According to Ethereum software developer Marius van der Wijden, an unknown individual or group exploited a vulnerability affecting earlier versions of Geth, one of Ethereum’s software clients. According to the developer, Geth clients and Ethereum nodes running software v1.10.7 or earlier are at risk of splitting from the network.
“Users that run validators need to update their nodes quickly (in the next 10h I think) as they would otherwise vote on invalid committees,” said van der Wijden.
A chain split has occurred on the Ethereum mainnet. The issue was resolved in the v1.10.8 release announced previously. Please update your nodes, if you haven’t already!
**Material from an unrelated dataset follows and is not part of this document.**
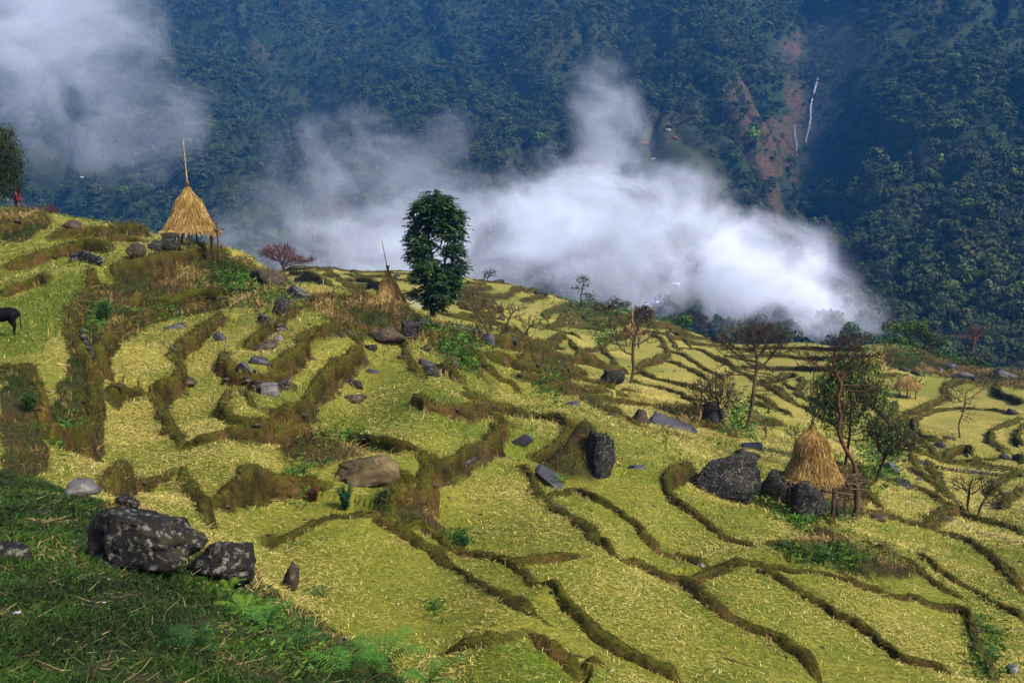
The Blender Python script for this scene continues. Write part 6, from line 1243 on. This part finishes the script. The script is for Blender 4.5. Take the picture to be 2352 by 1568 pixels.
# lone poles
for u, v, h_, lb in [(743,662,22,'thin pale pole standing in the far yellow field left of the pale haystack'),(1868,1000,130,'thin dark pole standing among the trees right of the near haystack pole')]:
    B = hit(u, v)[0]; m = B[1]/F_PX; mb = MB(); tube(mb, [(0, 0, -.2), (0, 0, h_*m*.5), (.4*m, 0, h_*m)], [.9*m, .8*m, .6*m], 6); o = mb.build("pole", M_POLE if h_ < 50 else M_DPOLE); o.location = B; tag(o, lb, 'pole')
# ---------------------------------------------------------------- bodies: swelling tubes fused into one skin
def fused(name, chains, mat, voxel, parent=None, smooth=2):
    mb = MB()
    for P, R in chains:
        P = np.array(P, float)
        if len(P) > 2: R = np.interp(np.linspace(0, len(P)-1, (len(P)-1)*4+1), np.arange(len(P)), R); P = catmull(P, 4)
        tube(mb, P, R, 10)
        for q in (0, -1):
            th, ph = np.meshgrid(np.linspace(0, 2*math.pi, 10, endpoint=False), np.linspace(-1.4, 1.4, 6)); S = np.stack([np.cos(ph)*np.cos(th), np.cos(ph)*np.sin(th), np.sin(ph)], -1).reshape(-1, 3)*R[q]+P[q]
            ii = np.arange(5)[:, None]*10; jj = np.arange(10)[None]; j2 = (jj+1) % 10; n0 = len(S); S = np.vstack([S, S[:10].mean(0), S[-10:].mean(0)])
            mb.add(S, [(n0, (k+1) % 10, k) for k in range(10)]+[(n0+1, 50+k, 50+(k+1) % 10) for k in range(10)], np.stack([ii+jj, ii+j2, ii+10+j2, ii+10+jj], -1).reshape(-1, 4))
    o = mb.build(name, mat, parent); r = o.modifiers.new("skin", 'REMESH'); r.mode = 'VOXEL'; r.voxel_size = voxel; r.use_smooth_shade = True; s = o.modifiers.new("soft", 'SMOOTH'); s.factor = .5; s.iterations = smooth
    dg = bpy.context.evaluated_depsgraph_get(); me = bpy.data.meshes.new_from_object(o.evaluated_get(dg)); o.modifiers.clear(); o.data = me
    if mat and not me.materials: me.materials.append(mat)
    return o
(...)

— Go Ethereum (@go_ethereum) August 27, 2021
Binance Smart Chain’s Twitter account and others had previously warned Geth clients to update to v1.10.8, which claimed to have a hotfix for the vulnerability in the earlier versions. Ethereum Virtual Machine- or EVM-compatible chains may also be at risk. According to data from Ethernodes.org, 74.6% of all Ethereum nodes are running Geth, with only 28.4% of Geth clients currently running v1.10.8, meaning roughly 53% of all nodes on the network are potentially at risk.
“Stay away from doing [transactions] for a while till confirmed, unless you are sure you are submitting to latest Geth,” advised Yearn.finance founder Andre Cronje
Related: Ethereum London hard fork goes live
Though software bugs have previously threatened nodes on the Ethereum network, this incident seems to be one of the biggest affecting a major blockchain. In August 2020, roughly 12% of the network’s nodes were unusable after a bug compromised half of the Parity nodes and all OpenEthereum nodes.
At the time of publication, the price of Ether (ETH) seems to be unaffected by the split. Data from Cointelegraph Markets Pro shows the ETH price is $3,241, having risen more than 4% in the last 24 hours.